Furthermore, I believe it is problematic to determine that claims cannot be brought under N.C. Gen. Stat. § 1-52 (9) in actions arising out of a sealed instrument or an instrument of conveyance of an interest in real property, against the principal thereto. Under North Carolina law, a cause of action based on fraud or mistake does not accrue until the aggrieved party discovers the facts constituting the fraud. N.C. Gen. Stat. § 1-52 (9) ; Hunter v. Guardian Life Ins. Co. of Am. , 162 N.C. App. 477 , 485, 593 S.E.2d 595 , 601 (2004) ("The Supreme Court of our State has held in numerous cases that in an action grounded on fraud, the statute of limitations begins to run from the discovery of the fraud or from the time it should have been discovered in the exercise of reasonable diligence." (citation and quotation marks omitted)). However, under Nationstar Mortg. LLC , a cause of action based on fraud or mistake cannot be brought after ten years even if the underlying fraud or mistake would not have been reasonably discovered during that time.

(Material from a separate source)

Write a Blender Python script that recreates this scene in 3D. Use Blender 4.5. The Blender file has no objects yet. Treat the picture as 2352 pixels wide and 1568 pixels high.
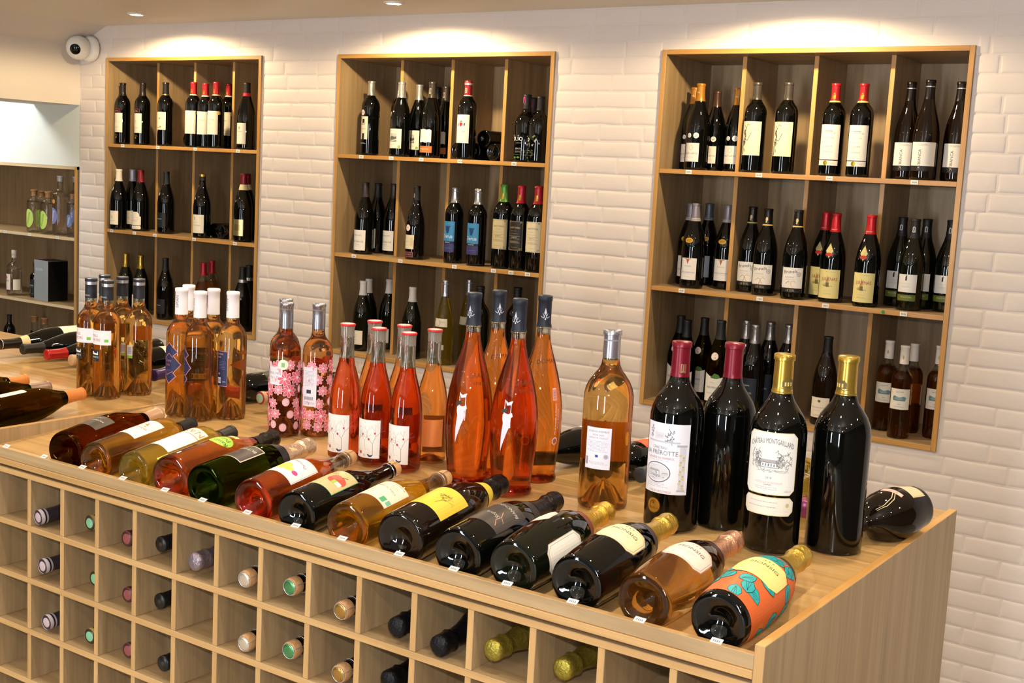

I do not believe this result was the intent of N.C. Gen. Stat. § 1-47 (2), where both our General Assembly and judiciary have emphasized the importance of protecting defrauded parties, or those injured by a mistake, by holding that a cause of action for these injuries does not accrue until the discovery of the fraud or mistake in the exercise of reasonable diligence. After all, determining "[w]hen plaintiff should, in the exercise of reasonable care and due diligence, have discovered the fraud is" not a matter of law, but, rather, "a question of fact to be resolved by the jury." Hunter , 162 N.C. App. at 486 , 593 S.E.2d at 601 (alteration in original) (citation and internal quotation marks omitted). Thus, I believe it runs counter to logic and our case law interpreting N.C. Gen. Stat. § 1-52 (9) to bar an action for mistake or fraud from accruing after ten years pursuant to N.C. Gen. Stat. § 1-47 (2) simply because the document at issue is a sealed instrument or an instrument of conveyance of an interest in real property.

For the foregoing reasons, I respectfully dissent.